Do you ever think about how crazy it is that we sit through hundreds of hours of math class only to enter adulthood with no real skills in budgeting, investments, and other financial literacies? For example, what is a line of credit? What's the importance of good credit? Or how do we go about buying a home? Just to name a few. Adulthood is hard; there’s no other way to look at it. So in the spirit of Get Your Shit Together Week, we’ve decided to dive into a few of those topics. Today we’re focusing on a line of credit: what are they, do you need one, how you get one, et cetera. We tapped Shannon McLay, founder and CEO of The Financial Gym, and Marsha Barnes, founder of The Finance Bar, to get some answers.
 

TO START, WHAT EXACTLY IS A LINE OF CREDIT?


Shannon McLay: “A line of credit is a financial product that allows a consumer (or business) to borrow when funds are needed. The borrower is only required to pay back what they’ve used, not the entire limit of the line of credit. Lines of credit can either be secured (backed by collateral) or unsecured. One of the most popular examples is a home equity line of credit, aka a HELOC.”
 

HOW DO YOU KNOW IF IT’S RIGHT FOR YOU?


Marsha Barnes: “If there are home expenses, immediate car maintenance repairs needed, or any other major expenses, this could be the best option for you. In the instance you have established healthy financial habits with the ability to pay debts off timely, you’re a great candidate to incorporate a line of credit. As an example, a great financial habit [is] using a line of credit only as needed.”

SM: “Unlike credit cards, where you can only access part of your limit in cash, you can borrow up to 100 percent of the line of credit. If you’re able to cover an expense with a credit card or a personal loan at a lower rate, you may want to consider one of those options.”
 

WHAT MAKES YOU ELIGIBLE?


SM: “You should have a credit score of at least 680, a clean credit history with no delinquent accounts, and steady income. Depending on whether you’re applying for a secured or unsecured line, you may need to have a certain amount of savings or stocks.”

MB: “Before applying, be sure to comb through your credit report for any items to verify accuracy. If there are any discrepancies, be sure to clean those up before applying for a line of credit.”
 

WHAT ARE THE PROS?


SM: “There are a few pros when it comes to lines of credit. One is being able to pay off and reuse your line of credit as often as you want for the life of the line. Another is the flexibility it offers. You’re able to use as little or as much as you like if you have ongoing projects. Lastly, a line of credit can be used to fill in for delayed payments for freelancers. This is a much better option than a cash advance or payday loan.”
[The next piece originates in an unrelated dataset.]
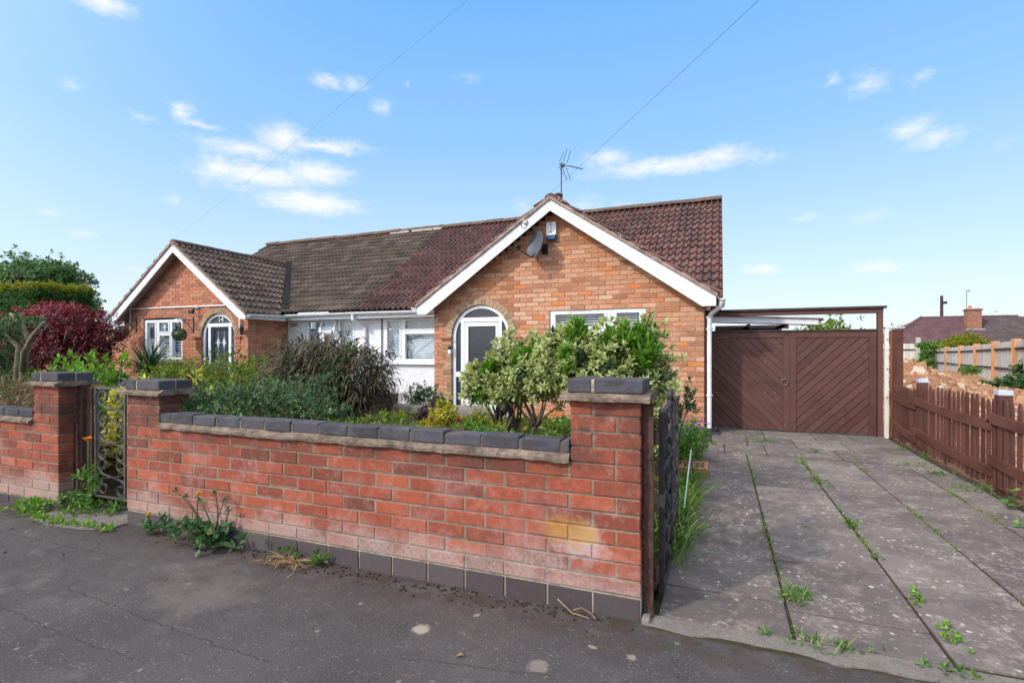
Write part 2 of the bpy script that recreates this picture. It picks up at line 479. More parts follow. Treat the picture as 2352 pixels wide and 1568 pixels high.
def seg_dist(m, p, a, b):
    """distance (xy) from a point to a segment, as nodes"""
    ax, ay = a
    bx, by = b
    L2 = (bx - ax) ** 2 + (by - ay) ** 2
    d = m.node("ShaderNodeVectorMath", operation="DOT_PRODUCT")
    m.l.new(m.vec("SUBTRACT", p, (ax, ay, 0)), d.inputs[0])
    d.inputs[1].default_value = ((bx - ax) / L2, (by - ay) / L2, 0)
    t = m.math("MULTIPLY", d.outputs["Value"], 1.0, clamp=True)
    n = m.node("ShaderNodeVectorMath", operation="SCALE")
    n.inputs[0].default_value = (bx - ax, by - ay, 0)
    m.l.new(t, n.inputs["Scale"])
    return m.vec("LENGTH", m.vec("SUBTRACT", m.vec("SUBTRACT", p, (ax, ay, 0)), n.outputs[0]))


def tarmac():
    m = Mat("tarmac")
    flat = m.vec("MULTIPLY", m.coord(), (1, 1, 0))
    base = m.ramp(m.noise(1.4, 6, 0.6), [(0.32, (0.050, 0.044, 0.045)), (0.68, (0.094, 0.083, 0.083))])
    grit = m.noise(120, 4, 0.8)
    base = m.mix(m.step(grit, 0.5, 0.72, 0, 0.8), base, (0.20, 0.18, 0.175))
    base = m.mix(m.step(m.noise(75, 4, 0.75), 0.52, 0.75, 0, 0.7), base, (0.035, 0.03, 0.03))
    wear = m.step(m.noise(5, 6, 0.7), 0.56, 0.74, 0, 0.45)
    base = m.mix(wear, base, (0.19, 0.165, 0.15))
    spots = m.math("MULTIPLY", m.step(m.voronoi(7.5), 0.05, 0.12, 1, 0), m.step(m.noise(3.1, 3, 0.6), 0.48, 0.6))
    base = m.mix(m.math("MULTIPLY", spots, 0.6), base, (0.30, 0.26, 0.22))
    base = m.mix(m.math("MULTIPLY", m.step(m.voronoi(62), 0.16, 0.26, 1, 0), m.step(m.noise(17, 3, 0.6), 0.46, 0.6, 0, 0.6)), base, (0.27, 0.24, 0.225))
    base = m.mix(m.step(m.noise(2.7, 7, 0.75), 0.52, 0.66, 0, 0.5), base, (0.055, 0.046, 0.045))
    base = m.mix(m.step(m.noise(0.9, 6, 0.7), 0.54, 0.66, 0, 0.35), base, (0.20, 0.17, 0.155))
    chips = m.step(m.voronoi(26), 0.06, 0.10, 0.55, 0)
    base = m.mix(m.math("MULTIPLY", chips, m.step(m.noise(6, 2, 0.5), 0.5, 0.56)), base, (0.42, 0.37, 0.30))
    # one pale worn patch of aggregate and the cracks in the footway
    wob = m.vec("ADD", flat, m.vec("MULTIPLY", m.vec("SUBTRACT", m.noise(12, 5, 0.7, out="Color"), (0.5, 0.5, 0.5)), (0.07, 0.07, 0)))
    for (px, py, r, k) in [(-1.236, 1.99, 0.05, 0.75), (-0.66, 1.93, 0.055, 0.35), (-0.50, 2.14, 0.022, 0.6), (-0.33, 2.13, 0.02, 0.5), (-1.06, 2.2, 0.02, 0.5)]:
        d = m.vec("LENGTH", m.vec("SUBTRACT", wob, (px, py, 0)))
        base = m.mix(m.step(d, r * 0.5, r, k, 0), base, (0.42, 0.36, 0.29))
    crack = None
    for a, b in [((-3.27, 1.424), (-2.74, 1.385)), ((-2.74, 1.385), (-2.2, 1.371)), ((-3.16, 1.655), (-2.15, 1.58)), ((-2.15, 1.58), (-1.67, 1.56)),
                 ((-4.7, 2.0), (-3.4, 2.02)), ((-1.2, 1.78), (-0.6, 1.9))]:
        d = seg_dist(m, wob, a, b)
        crack = d if crack is None else m.math("MINIMUM", crack, d)
    ck = m.math("MULTIPLY", m.step(crack, 0.002, 0.009, 1, 0), m.step(m.noise(9, 3, 0.6), 0.3, 0.5, 0.25, 1))
    base = m.mix(m.math("MULTIPLY", ck, 0.42), base, (0.06, 0.052, 0.036))
    dirt = m.math("MULTIPLY", m.step(m.xyz()[1], 2.05, 2.4, 0, 1), m.step(m.noise(7, 5, 0.7), 0.4, 0.62, 0, 0.9))
    base = m.mix(dirt, base, (0.06, 0.042, 0.03))
    h = m.math("ADD", grit, m.math("MULTIPLY", m.noise(8, 5, 0.6), 1.2))
    h = m.math("SUBTRACT", h, m.math("MULTIPLY", ck, 1.0))
    m.pbr(base, 0.9, 0.25, 0, m.bump(h, 0.6, 0.008))
    return m.m


def slab_mat():
    m = Mat("concrete_slab")
    base = m.ramp(m.attr("rnd"), [(0, (0.118, 0.099, 0.090)), (0.5, (0.155, 0.131, 0.119)), (1, (0.20, 0.169, 0.150))])
    base = m.mix(m.step(m.noise(1.7, 7, 0.7), 0.40, 0.66, 0, 0.85), base, (0.098, 0.080, 0.080))
    base = m.mix(m.step(m.noise(5.5, 7, 0.78), 0.50, 0.70, 0, 0.7), base, (0.33, 0.285, 0.25))
    base = m.mix(m.step(m.noise(22, 5, 0.78), 0.52, 0.72, 0, 0.6), base, (0.085, 0.07, 0.068))
    base = m.mix(m.step(m.noise(95, 4, 0.8), 0.5, 0.78, 0, 0.5), base, (0.09, 0.075, 0.07))
    base = m.mix(m.step(m.noise(3.3, 7, 0.75), 0.53, 0.68, 0, 0.6), base, (0.16, 0.115, 0.095))
    bl = m.math("MULTIPLY", m.step(m.noise(28, 6, 0.8), 0.50, 0.62), m.step(m.noise(1.9, 5, 0.7), 0.46, 0.62, 0.1, 1))
    base = m.mix(m.math("MULTIPLY", bl, 0.75), base, (0.40, 0.355, 0.32))
    wv = m.vec("ADD", m.coord(), m.vec("MULTIPLY", m.noise(6, 3, 0.6, out="Color"), (0.08, 0.08, 0)))
    for sc, r0, r1, k, cc in [(16, 0.12, 0.20, 0.85, (0.52, 0.48, 0.44)), (36, 0.12, 0.20, 0.8, (0.46, 0.42, 0.38)), (8, 0.05, 0.085, 0.9, (0.58, 0.54, 0.49))]:
        d = m.voronoi(sc, vec=wv)
        msk = m.math("MULTIPLY", m.step(d, r0, r1, 1, 0), m.step(m.noise(2.4 + sc * 0.05, 4, 0.65), 0.44, 0.60))
        base = m.mix(m.math("MULTIPLY", msk, k), base, cc)
    h = m.math("ADD", m.noise(110, 4, 0.75), m.noise(14, 4, 0.6))
    m.pbr(base, 0.88, 0.22, 0, m.bump(h, 0.45, 0.006))
    return m.m


def apron_mat():
    m = Mat("apron_concrete")
    base = m.ramp(m.noise(4, 6, 0.7), [(0.3, (0.16, 0.14, 0.125)), (0.7, (0.27, 0.24, 0.21))])
    base = m.mix(m.step(m.voronoi(75), 0.1, 0.35, 0.55, 0), base, (0.36, 0.32, 0.28))
    base = m.mix(m.step(m.noise(60, 4, 0.8), 0.5, 0.72, 0, 0.7), base, (0.08, 0.07, 0.065))
    m.pbr(base, 0.92, 0.2, 0, m.bump(m.noise(80, 4, 0.8), 0.9, 0.01))
    return m.m


def soil_mat(name, a, b, bump=0.8, dist=0.03, scale=9):
    m = Mat(name)
    base = m.ramp(m.noise(scale, 6, 0.7), [(0.3, a), (0.7, b)])
    base = m.mix(m.step(m.noise(scale * 6, 5, 0.7), 0.5, 0.7, 0, 0.5), base, tuple(x * 0.5 for x in a))
    m.pbr(base, 0.95, 0.1, 0, m.bump(m.noise(scale * 3, 6, 0.75), bump, dist))
    return m.m


M["tarmac"] = tarmac()
M["slab"] = slab_mat()
M["apron"] = apron_mat()
M["soil"] = soil_mat("garden_soil", (0.05, 0.035, 0.025), (0.10, 0.07, 0.05))
M["moss_soil"] = soil_mat("joint_moss", (0.05, 0.045, 0.028), (0.10, 0.088, 0.052), scale=25)
M["field"] = soil_mat("field", (0.06, 0.08, 0.03), (0.10, 0.11, 0.05), scale=2)
M["spoil"] = soil_mat("spoil", (0.34, 0.16, 0.08), (0.50, 0.275, 0.155), 1.0, 0.08, 5)


def clod_mat():
    m = Mat("clods")
    base = m.ramp(m.attr("rnd"), [(0, (0.26, 0.125, 0.07)), (0.5, (0.42, 0.225, 0.135)), (0.88, (0.54, 0.33, 0.21)), (1, (0.60, 0.50, 0.40))])
    m.pbr(base, 0.95, 0.1, 0, m.bump(m.noise(30, 5, 0.7), 0.8, 0.02))
    return m.m


M["clod"] = clod_mat()


def leaf_mat(name, stops, edge=None, trans=0.35, rough=0.45, spec=0.35, edge_at=(0.35, 0.75)):
    m = Mat(name)
    base = m.ramp(m.attr("rnd"), stops)
    if edge:
        base = m.mix(m.step(m.attr("edge"), edge_at[0], edge_at[1]), base, edge)
    b = m.pbr(base, rough, spec, 0, end=False)
    t = m.node("ShaderNodeBsdfTranslucent")
    m.l.new(m.mix(1.0, base, (1.0, 0.95, 0.6), "MULTIPLY"), t.inputs[0])
    mx = m.node("ShaderNodeMixShader")
    mx.inputs[0].default_value = trans
    m.l.new(b, mx.inputs[1])
    m.l.new(t.outputs[0], mx.inputs[2])
    m.l.new(mx.outputs[0], m.out.inputs[0])
    return m.m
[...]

MB: “One main benefit is that you don’t have to pay any interest until money is actually borrowed. Also, there are no set payments over a repayment period, like other traditional loans.”
 

ANY CONS?


SM: “A line of credit also has a variable rate, meaning your payments may not be consistent from month to month (unlike a personal loan). You also want to confirm if there are any maintenance fees associated with this product. These vary by lender, so be sure to read the fine print.”
 

WHAT DO THE INTEREST RATES LOOK LIKE?


MB: “Interest rates truly differ based on the lender and the borrower’s credit history. The best way to guarantee you’ll have a reasonable interest rate is by inquiring with the lenders of your choice and cross-comparing potential rates. Remember, this is an unsecured line of credit, meaning there is no collateral needed. There are many online calculator resources that can simulate potential payments. Using these tools can help you better identify what comfortably fits in your budget.”